Building massively scalable infrastructure entails myriad technical tradeoffs. One of the most basic involves the tradeoff between raw execution speed and computational overhead. For example, a highly optimized loop might achieve nearly complete utilization of the CPU and complete its task in 1 second. A second version, written without any consideration towards optimization, might take 10 seconds to complete. If the unoptimized loop requires 100% CPU utilization for those 10 seconds, then it has few advantages over the optimized version, assuming memory consumption and other requirements remain the same. On the other hand, if it requires just 10% CPU utilization for those 10 seconds, then the question of which is better comes down to the precise needs of the underlying application. A high-intensity loop that consumes the entirety of the available CPU can cause cascading problems if it displaces supporting processes providing its input and output streams, especially if those streams are latency sensitive. On the other hand, a lengthier execution time could cause downstream tasks to overrun their timeout conditions.
The myriad interrelated components that make up the full execution lifecycle of a crawler make such decisions difficult, as each has different needs that must be carefully interwoven. For example, CPU intensive tasks are best intermixed with network-intensive tasks that spend most of their time waiting, but care must be given to ensure that a high-intensity burst does not induce sufficient latency in a networking task that the remote connection closes the connection due to excessive throttling or buffer overruns.
One of the most surprising elements of this tradeoff is the way in which the standalone CLI and library versions of commonly used tools can differ by an order of magnitude or more in their positions along this spectrum.
For example, one major toolkit commonly used in web processing achieves on a particular benchmark two wildly different results, depending on whether its CLI or library versions are used. The library version, when implemented with all recommended settings and fully optimized, completes this particular benchmark in just 3 seconds with 99% CPU utilization. The CLI version, on the other hand, takes twice as long, completing its task in 6 seconds. At first glance, this might suggest the library version is the better solution. However, a look at CPU utilization tells a very different story: the CLI version averages less than 0.5% CPU over each of the 6 seconds and consumes just a fraction of the memory.

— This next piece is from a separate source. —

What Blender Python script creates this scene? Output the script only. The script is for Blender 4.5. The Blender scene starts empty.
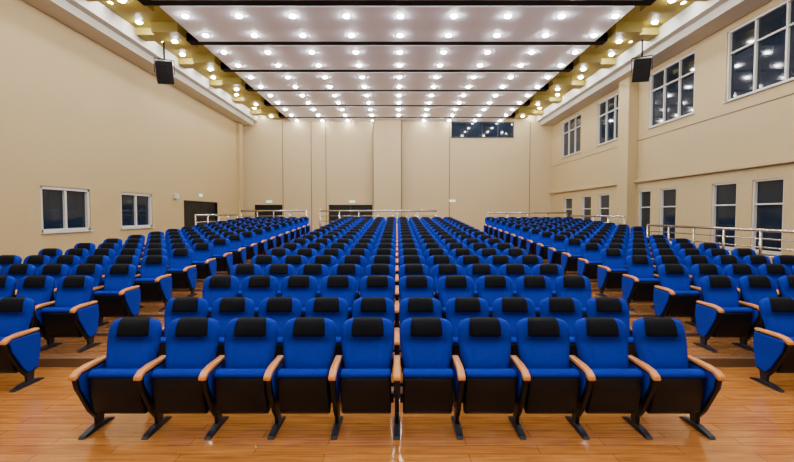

The reason for the discrepancy in this particular case is that the library binding used in many programming languages uses a polling model to ensure threadsafe and signal-less execution and to simplify the movement of data between the library and user code, as well as provide a more generalized callback and injection workflow. The CLI, on the other hand, uses blocking IO and signals to absolutely minimize its CPU overhead. The end result is that the CLI takes around twice as long typically to complete the task, but does so with just 0.5% of the CPU consumption of the library version. This is despite the fact that the CLI must also suffer the overhead of process creation and malloc()ing all of its memory with each and every call (in this particular case each loop iteration invoked the CLI separately, which makes this differential even more impressive).
Such oddities abound in common toolkits and it is worth extensively benchmarking CLI versus library versions and not to assume that a library interface will be substantially faster, even if the CLI interface requires separate invocation for each and every loop iteration.